>> BEGIN
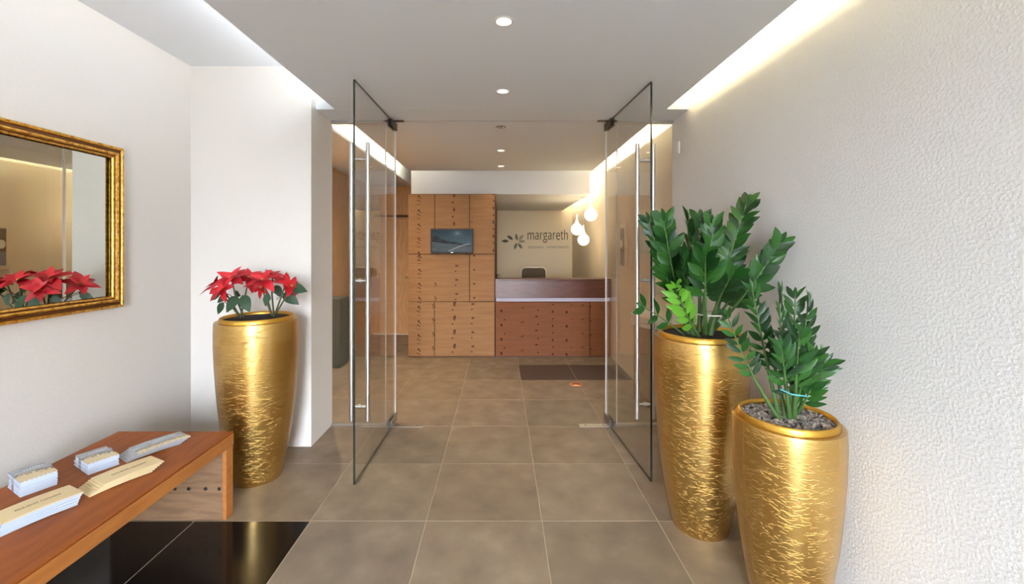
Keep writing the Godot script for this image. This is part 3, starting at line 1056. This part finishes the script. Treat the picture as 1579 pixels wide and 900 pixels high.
func build_planters() -> void:
	var a := planter("planter", "tall gold leaf planter holding the red poinsettias beside the bench", P(-1.505, 0, 2.65), 0.232, 0.968, 0.4)
	soil(a, 0.19, 0.976)
	var b := planter("planter", "tall gold leaf planter holding the large zz plant beside the right glass door", P(1.02, 0, 2.19), 0.226, 0.962, 1.9)
	soil(b, 0.185, 0.97)
	var c := planter("planter", "shorter gold leaf planter with pebbles, frontmost on the right", P(1.122, 0, 1.68), 0.190, 0.742, 3.3)
	soil(c, 0.155, 0.738)
	# pebbles on the soil of the front planter
	var mm := MultiMesh.new()
	mm.transform_format = MultiMesh.TRANSFORM_3D
	mm.use_colors = true
	var st := mb()
	lathe(st, [Vector2(0, -0.6), Vector2(0.7, -0.42), Vector2(1.0, 0.0), Vector2(0.72, 0.42), Vector2(0, 0.6)], Vector3.ZERO, 8)
	st.generate_normals()
	mm.mesh = st.commit()
	mm.instance_count = 900
	var pm := mat(Color.WHITE, 0.7)
	pm.vertex_color_use_as_albedo = true
	for i in 900:
		var rr := 0.150 * sqrt(rng.randf())
		var an := rng.randf() * TAU
		var s := rng.randf_range(0.0045, 0.0085)
		var bs := Basis(Vector3(rng.randf() - 0.5, 1, rng.randf() - 0.5).normalized(), rng.randf() * TAU).scaled_local(Vector3(s * rng.randf_range(0.8, 1.4), s, s))
		mm.set_instance_transform(i, Transform3D(bs, Vector3(rr * cos(an), 0.746 + 0.008 * (1 - rr / 0.155) + rng.randf() * 0.006, rr * sin(an))))
		mm.set_instance_color(i, [Color(0.30, 0.24, 0.20), Color(0.20, 0.17, 0.15), Color(0.42, 0.36, 0.30), Color(0.14, 0.13, 0.13)][rng.randi_range(0, 3)])
	var mi := MultiMeshInstance3D.new()
	mi.multimesh = mm
	mi.material_override = pm
	put(mi, "pebbles", c)
	stuff(mi)

# ---------------------------------------------------------------- plants
func curve_at(a: Vector3, b: Vector3, c: Vector3, t: float) -> Vector3:
	return a * (1 - t) * (1 - t) + b * 2 * t * (1 - t) + c * t * t

func blade(called: String, mesh: Mesh, m: Material, parent: Node, at: Vector3, dir: Vector3, face: Vector3, s := 1.0) -> void:
	var y := dir.normalized()
	var z := face - y * face.dot(y)
	if z.length() < 0.05:
		z = Vector3.UP.cross(y)
	z = z.normalized()
	var o := lay(called, mesh, m, parent, true)
	o.transform = Transform3D(Basis(y.cross(z), y, z).scaled_local(Vector3(s, s, s)), at)

func zz_stem(plant: Node3D, base: Vector3, tip: Vector3, bow: Vector3, pairs: int, leaves: Array, size: float, face: Vector3, first: float, spread: float, mats: Array, thick: float) -> void:
	var ctrl := base.lerp(tip, 0.5) + bow
	var pts := []
	var rad := []
	for i in 11:
		var s := i / 10.0
		pts.append(curve_at(base, ctrl, tip, s))
		rad.append(lerpf(thick, 0.002, pow(s, 0.55)))
	var st := mb()
	tube(st, pts, rad, 8)
	var stem := done("stem", st, M.zz_stem, plant, true)
	var swing := rng.randf_range(-0.9, 0.9)
	for i in pairs:
		var s := lerpf(first, 0.985, float(i) / maxf(1, pairs - 1))
		var p := curve_at(base, ctrl, tip, s)
		var d := (curve_at(base, ctrl, tip, minf(1, s + 0.02)) - curve_at(base, ctrl, tip, s - 0.02)).normalized()
		var n := (face - d * face.dot(d)).normalized().rotated(d, swing * s)
		var side := d.cross(n)
		var ang := lerpf(spread, spread * 0.5, float(i) / pairs) + rng.randf_range(-0.18, 0.18)
		for k in [-1.0, 1.0]:
			var twist := rng.randf_range(-0.6, 0.6)
			var dir: Vector3 = (d * cos(ang) + side * k * sin(ang)).rotated(d, k * -0.25 + twist * 0.6)
			var f: Vector3 = (n * 0.8 + d * -0.15 + side * k * -0.25).rotated(d, twist)
			var sc := size * lerpf(1.0, 0.72, absf(float(i) / pairs - 0.35)) * rng.randf_range(0.9, 1.1)
			blade("leaf", leaves[rng.randi_range(0, leaves.size() - 1)], mats[rng.randi_range(0, mats.size() - 1)], stem, p + side * k * 0.003, dir, f, sc)
	blade("leaf", leaves[0], mats[0], stem, tip, (tip - ctrl), face, size * 0.6)

func build_plants() -> void:
	var leaves := [leaf_mesh(0.112, 0.050, 0.25, 0.12, 0.5), leaf_mesh(0.118, 0.046, 0.35, 0.22, 0.48), leaf_mesh(0.106, 0.054, 0.15, 0.06, 0.52)]
	var slim := [leaf_mesh(0.105, 0.034, 0.3, 0.12, 0.45), leaf_mesh(0.112, 0.032, 0.4, 0.2, 0.45), leaf_mesh(0.10, 0.038, 0.2, 0.08, 0.48)]
	# big plant: [tip x px, tip y px, depth shift, base shift px, pairs, size, face, first, bow]
	var z0 := 2.19
	var base := P(1.02, 0.972, z0)
	var big := thing("zz_plant", "large zz plant with long leafy stems in the tall planter on the right", "plant", base)
	var stems := [
		[1001, 341, 0.0, -12, 12, 0.80, Vector3(0.5, 0.1, 0.9), 0.34, Vector3(-0.02, -0.04, 0)],
		[1024, 340, -0.06, -8, 10, 0.95, Vector3(0.2, 0.3, 1), 0.40, Vector3(-0.03, 0.02, 0)],
		[1034, 350, 0.14, -6, 9, 0.9, Vector3(-0.6, 0.2, 0.8), 0.45, Vector3(0, 0.02, 0)],
		[1060, 342, -0.14, -4, 10, 0.95, Vector3(0.3, 0.6, 0.8), 0.42, Vector3(0, 0.02, 0)],
		[1080, 338, 0.10, 0, 9, 0.9, Vector3(-0.3, 0.1, 1), 0.45, Vector3(0.0, 0.0, 0)],
		[1098, 348, -0.02, 0, 9, 0.95, Vector3(0.5, 0.2, 0.8), 0.45, Vector3(0.02, 0, 0)],
		[1152, 314, 0.0, 6, 15, 0.92, Vector3(-0.45, 0.15, 0.9), 0.36, Vector3(-0.035, 0.03, 0.03)],
		[1202, 374, -0.03, 10, 13, 0.85, Vector3(-0.4, 0.55, 0.75), 0.40, Vector3(0.0, -0.05, 0.02)],
		[1136, 392, 0.12, 6, 8, 0.9, Vector3(0.6, 0.2, 0.7), 0.5, Vector3(0, 0.02, 0)],
		[1128, 425, -0.16, 6, 7, 1.0, Vector3(0.1, 0.7, 0.7), 0.5, Vector3(0, 0.05, 0)],
		[1050, 398, -0.18, -4, 8, 1.0, Vector3(0.2, 0.5, 0.9), 0.45, Vector3(-0.01, 0.03, 0)],
		[1088, 395, -0.20, 2, 7, 1.0, Vector3(-0.2, 0.4, 0.9), 0.5, Vector3(0, 0.02, 0)],
		[1030, 415, 0.04, -10, 8, 0.95, Vector3(-0.3, 0.4, 0.8), 0.45, Vector3(-0.02, 0.02, 0)],
		[1150, 440, -0.05, 10, 6, 1.0, Vector3(0.0, 0.8, 0.6), 0.5, Vector3(0.0, 0.06, 0)],
	]
	for s in stems:
		var d: float = minf(z0 + s[2], 660.0 * 1.29 / (s[0] - 772.0))
		var tip := P(wx(s[0], d), wy(s[1], d), d) - base
		var b := Vector3(s[3] * 0.0033 * 1.4, 0, rng.randf_range(-0.05, 0.05))
		zz_stem(big, b, tip, s[8], s[4], leaves, s[5], s[6], s[7], 0.92, M.leaf, 0.015)
	# the fresh light green shoot and the small sprig leaning out to the left
	zz_stem(big, Vector3(-0.04, 0, 0.08), P(wx(1042, 2.05), wy(448, 2.05), 2.05) - base, Vector3(-0.02, 0.0, 0.02), 7, leaves, 0.78, Vector3(0.35, 0.25, 0.9), 0.26, 1.0, [M.leaf_young], 0.009)
	zz_stem(big, Vector3(-0.10, 0, 0.06), P(wx(994, 2.1), wy(474, 2.1), 2.1) - base, Vector3(0.03, -0.005, 0), 3, leaves, 0.72, Vector3(0.2, 0.3, 0.9), 0.5, 1.1, [M.leaf[0]], 0.005)
	var ring := mb()
	var loop := []
	for i in 25:
		loop.append(Vector3(0.05 + 0.075 * cos(TAU * i / 24), 0.105, 0.075 * sin(TAU * i / 24)))
	tube(ring, loop, [0.004], 6, false)
	done("tie", ring, M.cord, big, true)
	# smaller plant
	z0 = 1.68
	base = P(1.122, 0.75, z0)
	var small := thing("zz_plant", "smaller zz plant with slim leaves in the front pebbled planter", "plant", base)
	stems = [
		[1160, 447, 0.0, -6, 10, 0.72, Vector3(-0.1, 0.1, 1), 0.38, Vector3(-0.01, 0.02, 0)],
		[1122, 488, -0.02, -12, 8, 0.62, Vector3(0.1, 0.5, 0.9), 0.50, Vector3(-0.01, -0.05, 0)],
		[1202, 452, -0.06, 0, 10, 0.78, Vector3(0.3, 0.2, 0.9), 0.36, Vector3(-0.02, 0, 0)],
		[1226, 458, 0.10, 4, 9, 0.72, Vector3(-0.5, 0.2, 0.8), 0.42, Vector3(0, 0, 0)],
		[1246, 468, 0.03, 6, 9, 0.78, Vector3(0.0, 0.9, 0.5), 0.40, Vector3(0.01, 0.02, 0)],
		[1180, 500, 0.08, -4, 8, 0.7, Vector3(0.4, 0.3, 0.8), 0.42, Vector3(0, 0.01, 0)],
		[1272, 558, -0.03, 10, 9, 0.75, Vector3(0.1, 0.7, 0.7), 0.42, Vector3(-0.01, 0.03, 0)],
		[1254, 548, -0.12, 8, 8, 0.75, Vector3(-0.2, 0.4, 0.9), 0.40, Vector3(0, 0.02, 0)],
		[1232, 520, -0.14, 2, 8, 0.8, Vector3(0.2, 0.5, 0.8), 0.40, Vector3(0, 0.01, 0)],
		[1250, 600, -0.05, 12, 4, 0.75, Vector3(0.1, 0.8, 0.6), 0.55, Vector3(0, -0.01, 0)],
		[1205, 535, -0.13, -2, 7, 0.78, Vector3(-0.3, 0.4, 0.9), 0.4, Vector3(0, 0.01, 0)],
	]
	for s in stems:
		var d: float = minf(z0 + s[2], 660.0 * 1.29 / (s[0] - 772.0))
		var tip := P(wx(s[0], d), wy(s[1], d), d) - base
		var b := Vector3(s[3] * 0.0036, 0, rng.randf_range(-0.04, 0.04))
		zz_stem(small, b, tip, s[8], s[4], slim, s[5], s[6], s[7], 0.95, M.leaf, 0.011)
	var tie := mb()
	tube(tie, [P(wx(1203, 1.55), wy(600, 1.55), 1.55) - base, P(wx(1222, 1.53), wy(608, 1.53), 1.53) - base, P(wx(1246, 1.56), wy(611, 1.56), 1.56) - base], [0.0022], 6)
	done("tie", tie, mat(col(92, 178, 206), 0.4), small, true)
	build_poinsettia()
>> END
Write out the lines from the start of the material to the line with "return a * (1", inclusive and exactly. Skip the pictures.

Keep writing the Godot script for this image. This is part 3, starting at line 1056. This part finishes the script. Treat the picture as 1579 pixels wide and 900 pixels high.
func build_planters() -> void:
	var a := planter("planter", "tall gold leaf planter holding the red poinsettias beside the bench", P(-1.505, 0, 2.65), 0.232, 0.968, 0.4)
	soil(a, 0.19, 0.976)
	var b := planter("planter", "tall gold leaf planter holding the large zz plant beside the right glass door", P(1.02, 0, 2.19), 0.226, 0.962, 1.9)
	soil(b, 0.185, 0.97)
	var c := planter("planter", "shorter gold leaf planter with pebbles, frontmost on the right", P(1.122, 0, 1.68), 0.190, 0.742, 3.3)
	soil(c, 0.155, 0.738)
	# pebbles on the soil of the front planter
	var mm := MultiMesh.new()
	mm.transform_format = MultiMesh.TRANSFORM_3D
	mm.use_colors = true
	var st := mb()
	lathe(st, [Vector2(0, -0.6), Vector2(0.7, -0.42), Vector2(1.0, 0.0), Vector2(0.72, 0.42), Vector2(0, 0.6)], Vector3.ZERO, 8)
	st.generate_normals()
	mm.mesh = st.commit()
	mm.instance_count = 900
	var pm := mat(Color.WHITE, 0.7)
	pm.vertex_color_use_as_albedo = true
	for i in 900:
		var rr := 0.150 * sqrt(rng.randf())
		var an := rng.randf() * TAU
		var s := rng.randf_range(0.0045, 0.0085)
		var bs := Basis(Vector3(rng.randf() - 0.5, 1, rng.randf() - 0.5).normalized(), rng.randf() * TAU).scaled_local(Vector3(s * rng.randf_range(0.8, 1.4), s, s))
		mm.set_instance_transform(i, Transform3D(bs, Vector3(rr * cos(an), 0.746 + 0.008 * (1 - rr / 0.155) + rng.randf() * 0.006, rr * sin(an))))
		mm.set_instance_color(i, [Color(0.30, 0.24, 0.20), Color(0.20, 0.17, 0.15), Color(0.42, 0.36, 0.30), Color(0.14, 0.13, 0.13)][rng.randi_range(0, 3)])
	var mi := MultiMeshInstance3D.new()
	mi.multimesh = mm
	mi.material_override = pm
	put(mi, "pebbles", c)
	stuff(mi)

# ---------------------------------------------------------------- plants
func curve_at(a: Vector3, b: Vector3, c: Vector3, t: float) -> Vector3:
	return a * (1 - t) * (1 - t) + b * 2 * t * (1 - t) + c * t * t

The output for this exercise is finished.